Saturday, 14 January 2012

THE WELSH CONNECTION?

Isn't it a little odd that the UK Westminster Government has not so quietly committed itself to spending the best part of £500 million pounds on providing tunnelling for the proposed new High Speed (HS2) railway from London to Birmingham, which happens to go through the constituency of a Cabinet minister. Specifically that of case Cheryl Gillan MP (the Welsh Secretary) and who according to David Cornock (the BBC Parliamentary correspondent for Wales) may well be the bookies favourite for the chop come the next cabinet reshuffle.

Perhaps we should not speak harshly of this Welsh Secretary, who has after all done such a fine job fighting hard to get the electrification of the Great Western Line through the south of our country all the way to Swansea, or was she too busy fighting against the £32 billion pound HS2 in England to fight for railways in Wales? Mind its nice of HMG to spend the best part of £500m on a tunnel to help someone keep their job. An extra £500 million might go a long way on the railways here in Wales. Mind what's £500 million between colleagues?

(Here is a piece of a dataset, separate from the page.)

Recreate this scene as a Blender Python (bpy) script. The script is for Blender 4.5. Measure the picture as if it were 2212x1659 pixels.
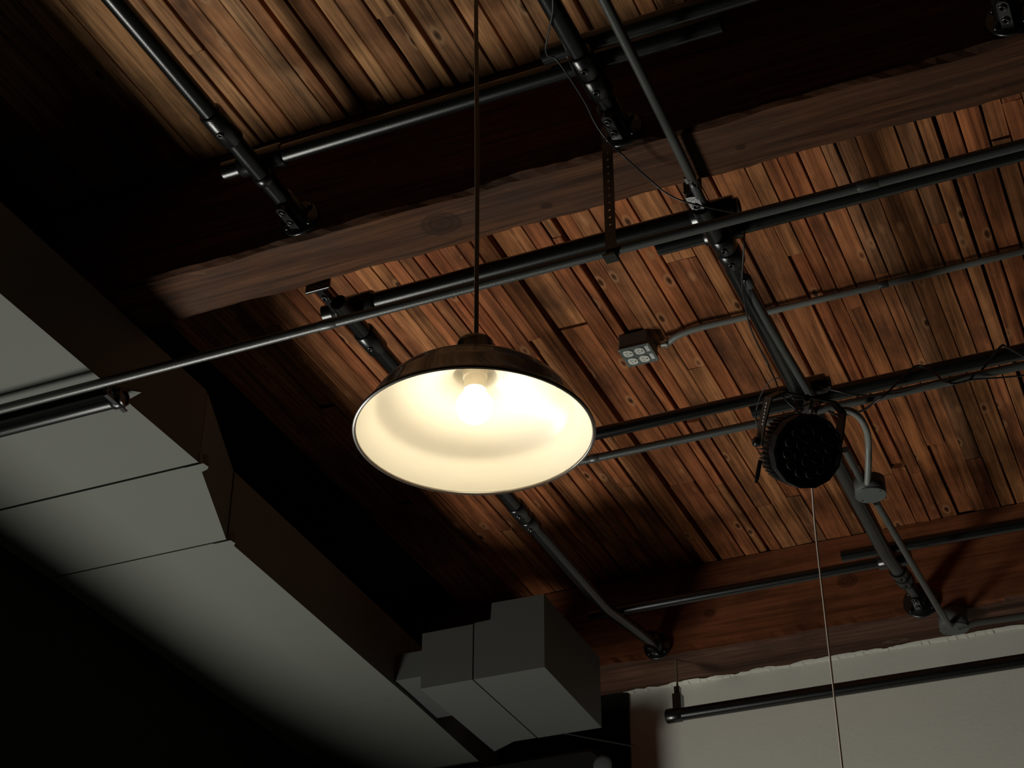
import bpy, bmesh, math, random
from mathutils import Vector, Matrix, noise

# ---------------------------------------------------------------- camera, world, lights, exposure
for o in list(bpy.data.objects):
    bpy.data.objects.remove(o, do_unlink=True)
S = bpy.context.scene
COL = S.collection
FLOOR_Z = -1.5          # the camera stands at the origin, held 1.5 m above the floor
DECK_Z = 3.0            # underside of the plank deck
BEAM_Z = 2.64           # underside of the beams

yaw, pitch, roll = math.radians(-23.4), math.radians(33.4), math.radians(0.1)
fwd = Vector((math.sin(yaw) * math.cos(pitch), math.cos(yaw) * math.cos(pitch), math.sin(pitch)))
rgt = Vector((math.cos(yaw), -math.sin(yaw), 0))
up = rgt.cross(fwd)
r2 = math.cos(roll) * rgt + math.sin(roll) * up
u2 = -math.sin(roll) * rgt + math.cos(roll) * up
cam = bpy.data.cameras.new('camera')
cam.sensor_width = 36.0
cam.lens = 3720.0 / 2212.0 * 36.0
cam.clip_start = 0.05
cam.clip_end = 100
co = bpy.data.objects.new('camera', cam)
co.matrix_world = Matrix((r2, u2, -fwd)).transposed().to_4x4()
COL.objects.link(co)
S.camera = co

w = bpy.data.worlds.new('world')
S.world = w
w.use_nodes = True
w.node_tree.nodes['Background'].inputs[0].default_value = (0.75, 0.85, 1.0, 1)
w.node_tree.nodes['Background'].inputs[1].default_value = 0.04

# low daylight that comes up through the window in the left wall
key = bpy.data.lights.new('window_daylight', 'AREA')
key.shape = 'ELLIPSE'
key.size = 2.0        # along the wall
key.size_y = 0.80     # across
key.energy = 84.0
key.color = (1.0, 0.985, 0.90)
ko = bpy.data.objects.new('window_daylight', key)
ko.location = (-3.57, 3.72, -0.40)
ko.rotation_euler = Vector((-0.62, 0.0, -0.72)).to_track_quat('Z', 'Y').to_euler()
COL.objects.link(ko)

S.view_settings.view_transform = 'Standard'
S.view_settings.look = 'None'
S.view_settings.exposure = 0.0
S.view_settings.gamma = 1.0
S.view_settings.use_curve_mapping = False

# ---------------------------------------------------------------- helpers
def wloc(o):
    v = Vector((0, 0, 0))
    while o is not None:
        v = v + Vector(o.location)
        o = o.parent
    return v

def tag(o, label=None, cat=None, group=None, kind=None):
    if label: o['label'] = label
    if cat: o['category'] = cat
    if group: o['group'] = group
    if kind: o['kind'] = kind
    return o

def thing(name, label, cat, loc, group=None):
    o = bpy.data.objects.new(name, None)
    o.empty_display_size = 0.05
    o.location = loc
    COL.objects.link(o)
    return tag(o, label, cat, group)

class MB:
    """collects vertices and faces given in world metres"""
    def __init__(s):
        s.v = []; s.f = []; s.sm = []
    def add(s, vs, fs, smooth=False):
        n = len(s.v)
        s.v += [Vector(p) for p in vs]
        for f in fs:
            s.f.append([i + n for i in f]); s.sm.append(smooth)
        return s
    def box(s, a, b, M=None):
        (x0, y0, z0), (x1, y1, z1) = a, b
        vs = [Vector(p) for p in ((x0,y0,z0),(x1,y0,z0),(x1,y1,z0),(x0,y1,z0),(x0,y0,z1),(x1,y0,z1),(x1,y1,z1),(x0,y1,z1))]
        if M: vs = [M @ p for p in vs]
        return s.add(vs, [(0,3,2,1),(4,5,6,7),(0,1,5,4),(1,2,6,5),(2,3,7,6),(3,0,4,7)])
    def bevbox(s, a, b, bv, M=None):
        """box with chamfered edges"""
        bm = bmesh.new()
        bmesh.ops.create_cube(bm, size=1)
        c = [(a[i] + b[i]) / 2 for i in range(3)]; d = [b[i] - a[i] for i in range(3)]
        for v in bm.verts:
            v.co = Vector([c[i] + v.co[i] * d[i] for i in range(3)])
        bmesh.ops.bevel(bm, geom=bm.edges[:], offset=bv, segments=2, affect='EDGES', profile=0.5)
        vs = [(M @ v.co) if M else v.co.copy() for v in bm.verts]
        bm.verts.index_update()
        fs = [[v.index for v in f.verts] for f in bm.faces]
        bm.free()
        return s.add(vs, fs)
    def tube(s, pts, r, n=16, caps=True, hollow=0.0):
        pts = [Vector(p) for p in pts]
        m = len(pts)
        t0 = (pts[1] - pts[0]).normalized()
        ref = Vector((0, 0, 1)) if abs(t0.z) < 0.9 else Vector((1, 0, 0))
        nrm = (ref - t0 * ref.dot(t0)).normalized()
        vs = []
        rr = r if isinstance(r, (list, tuple)) else [r] * m
        for i, p in enumerate(pts):
            if i == 0: t = t0
            elif i == m - 1: t = (pts[-1] - pts[-2]).normalized()
            else: t = ((pts[i+1] - p).normalized() + (p - pts[i-1]).normalized()).normalized()
            nrm = (nrm - t * nrm.dot(t)).normalized()
            b = t.cross(nrm)
            for k in range(n):
                a = 2 * math.pi * k / n
                vs.append(p + (nrm * math.cos(a) + b * math.sin(a)) * rr[i])
        fs = []
        for i in range(m - 1):
            for k in range(n):
                k2 = (k + 1) % n
                fs.append((i*n + k, i*n + k2, (i+1)*n + k2, (i+1)*n + k))
        s.add(vs, fs, True)
        if caps:
            for end, sgn in ((0, -1), (m - 1, 1)):
                ring = [vs[end*n + k] for k in range(n)]
                if hollow:
                    c = pts[end]; tt = ((pts[1]-pts[0]) if end == 0 else (pts[-1]-pts[-2])).normalized() * sgn
                    inn = [c + (p - c) * hollow for p in ring]
                    deep = [p - tt * 0.03 for p in inn]
                    q = [(k, (k+1) % n, n + (k+1) % n, n + k) for k in range(n)]
                    q2 = [(n + k, n + (k+1) % n, 2*n + (k+1) % n, 2*n + k) for k in range(n)]
                    s.add(ring + inn + deep, q + q2 + [tuple(range(2*n, 3*n))])
                else:
                    s.add(ring, [tuple(range(n))])
        return s
    def lathe(s, prof, n=64, M=None, smooth=True):
        vs = []
        for (r, z) in prof:
            for k in range(n):
                a = 2 * math.pi * k / n
                p = Vector((r * math.cos(a), r * math.sin(a), z))
                vs.append(M @ p if M else p)
        fs = []
        for i in range(len(prof) - 1):
            for k in range(n):
                k2 = (k + 1) % n
                fs.append((i*n + k, i*n + k2, (i+1)*n + k2, (i+1)*n + k))
        return s.add(vs, fs, smooth)
    def build(s, name, mat, parent=None, recalc=True, origin=None):
        me = bpy.data.meshes.new(name)
        if parent is not None: L = wloc(parent)
        elif origin is not None: L = Vector(origin)
        else: L = Vector((0, 0, 0))
        me.from_pydata([tuple(p - L) for p in s.v], [], s.f)
        me.polygons.foreach_set('use_smooth', s.sm)
        if recalc:
            bm = bmesh.new(); bm.from_mesh(me)
            bmesh.ops.recalc_face_normals(bm, faces=bm.faces[:])
            bm.to_mesh(me); bm.free()
        me.materials.append(mat)
        o = bpy.data.objects.new(name, me)
        COL.objects.link(o)
        if parent is not None: o.parent = parent
        else: o.location = L
        return o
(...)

If the UK is going to seriously spend big money on railways there were some slightly better options than this; they could have plugged HS2 into St Pancras which would have enabled through trains to and from the European mainland. To be honest St Pancras is actually part of the problem, a visible symbol of the so called Metropolitan mindset – it would have made more sense to develop HST capable railways to the south and west of London – that way it might (with some vision) have been possible to run through trains from the rest of these islands to and from the mainland both directly and overnight, now there's a thought?

The HS2 plan intends initially to connect London and Birmingham, with potentially further options for additional connections to Leeds and Manchester and even a possible spur to Heathrow – this should perhaps be considered to be the phase 2 of the current scheme. The question is whether or not we will ever see a Phase 3 or HS3? If so and if the Governments of these islands are serious about high speed rail then any such plan should be for the new network to continue north to Glasgow and Edinburgh, and there should also be an option to build westward past Heathrow to Cardiff and Bristol.

Wales (and Scotland to a lesser degree) runs the real risk of being left behind at a time when developing reliable high speed rail transport is becoming increasingly seen as the norm and as a real green alternative to short haul flights. Perhaps leaving Wales behind (and Scotland independent?) is indirectly part of the plan, if you step back and take the long view, working on the assumption that HS2 is actually built, what we are talking about (potentially for the first time) is significantly improving the rail network on an England level rather than at a UK level.